You can hear it everywhere in the mainstream media – “The sky is fall-” . . . err, “There’s going to be a recession in 2020.”
Let me tell you a little “secret.”
Yes, there’s going to be a recession and a stock bear market. You don’t need journalists or economists to tell you that.
But they don’t know when. They just refuse to admit it.
I don’t know either.
And having economists set a date for 2020 actually makes me feel optimistic about next year – because, according to history, the big economic collapses come when everybody except (maybe) a few crusty old men believe the economy is just hunky-dory and the Dow Jones is going to grow to the sky.
The Business Cycle
In textbook business and economics, entrepreneurs and investors start companies and produce goods and services. It’s rough at first, but times get better.
Companies hire more employees. Those employees buy more goods and services. And so companies expand to supply those goods and services. They take out loans, confident they’ll make more than enough money in profits to pay the loans off.
And, for some years, they’re right. The share prices of those companies keeps going up because the companies keep growing sales and profits.
What can go wrong?
Plenty, and eventually, it does. Companies take on too much debt and make over-optimistic business decisions. They can’t sell their inventories. Business slows down. Companies pull back. They fire employees, who then stop buying goods and services, and so the downtrend speeds up.
Stock investors get scared, so they sell off the shares they own, causing the market to crash.
However, applying this model to the economy in 2019 too simplistically is like believing your savings account is in Joe’s house. We’re not in Bedford Falls anymore.
The general psychology is valid because people do cycle between greed and fear, but how it plays out changes regularly with governmental policies, advances in technology, what’s happening in other countries, interest rates, energy production, and on and on.
It’s true the current bull market began in March 2009, the low point of the 2008-2009 Financial Crash.
That’s now over 10 1/2 years ago, and therefore, by all historical measures, this bull market is old.
However, every cycle is different because the world keeps changing.
Therefore, nobody can give a timetable for future events – especially economists.
Irving Fisher was a Great Economist in the First Half of the 20th Century
But that’s not why he’s most remembered.
In September 1929, he wrote: “Stock prices have reached what looks like a permanently high plateau.”
Yes, just a month before the most enormous stock market crash in history.
In 2007, only a few hedge fund managers realized the mortgage bonds Wall Street investment banks were selling to financial institutions around the world were far riskier than Wall Street was telling those institutions.
And those hedge fund managers didn’t announce this to the world, just positioned themselves to profit from the eventual collapse.
And even they didn’t realize the problem was going to destroy all five Wall Street investment banks and trigger the greatest worldwide economic disaster since the Great Depression.
When it comes to the economy and the stock market, we need to fear the dangers we don’t know about, not what’s obvious.
The Journalists Want to Trigger a Stock Market Collapse so Trump Will Not Be Reelected
This point should be obvious.
Bill Maher is openly rooting for a recession to defeat Trump.

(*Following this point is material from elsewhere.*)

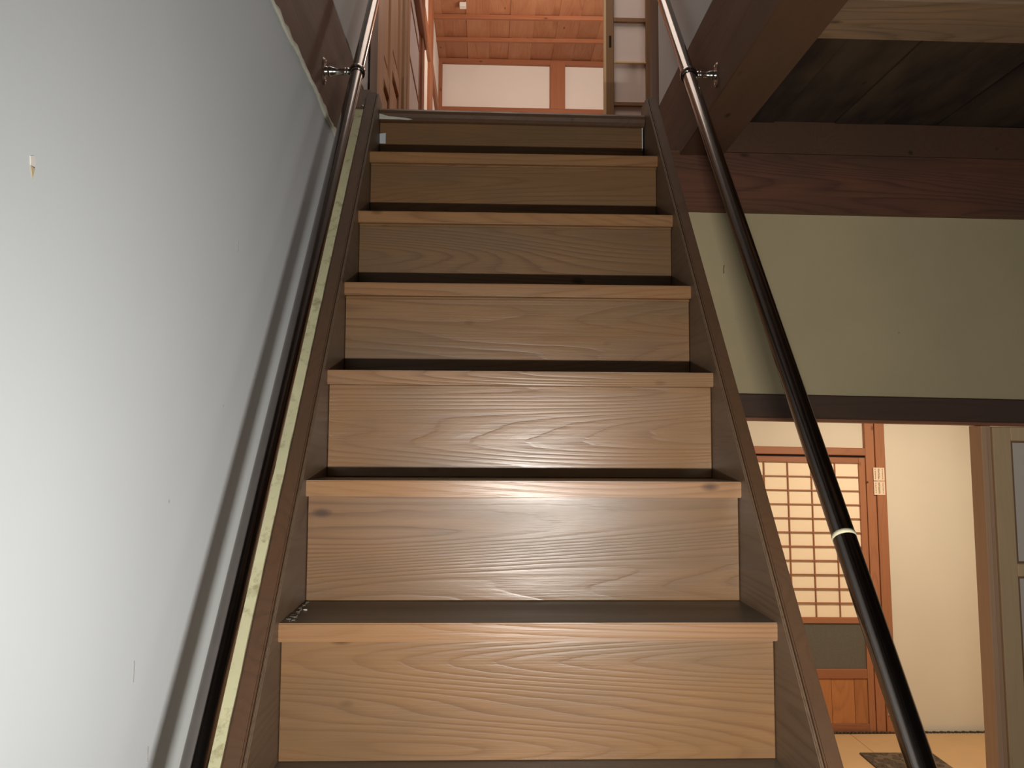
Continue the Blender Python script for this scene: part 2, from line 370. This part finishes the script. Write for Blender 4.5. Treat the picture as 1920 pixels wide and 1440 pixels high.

At least he’s honest. He’s just saying what the others are thinking, but realize they shouldn’t publicly admit to.
Economists are Paid to Make Predictions
Most of them can’t hold a candle to Irving Fisher, and look how good he was at predicting the stock market.
Seriously, they’re paid just to predict – not to make ACCURATE predictions.
As Yogi Bera once pointed out, it’s very hard to make accurate predictions, especially about the future.
Of course, sometimes they’re right. Bet on the outcome of enough football games, and eventually, you’ll win.
But one correct prediction does not make anybody, especially economists, accurate on a consistent, dependable basis.
Stay Prepared for Hard Times
The recession or crash might not wait for 2020 – it might come next week, for all you or I or those economists know.
Don’t give in to fear, but also don’t let greed make you vulnerable. Pay off debt. Diversify your investments. Keep a cash fund for emergencies.
Don’t sell your stocks, thinking you’re going to avoid the next crash and will repurchase them at the next market low. You’ll have to pay capital gains tax, and will probably miss the market’s top and bottom.
And don’t believe those mainstream journalists and economists know any more than you do.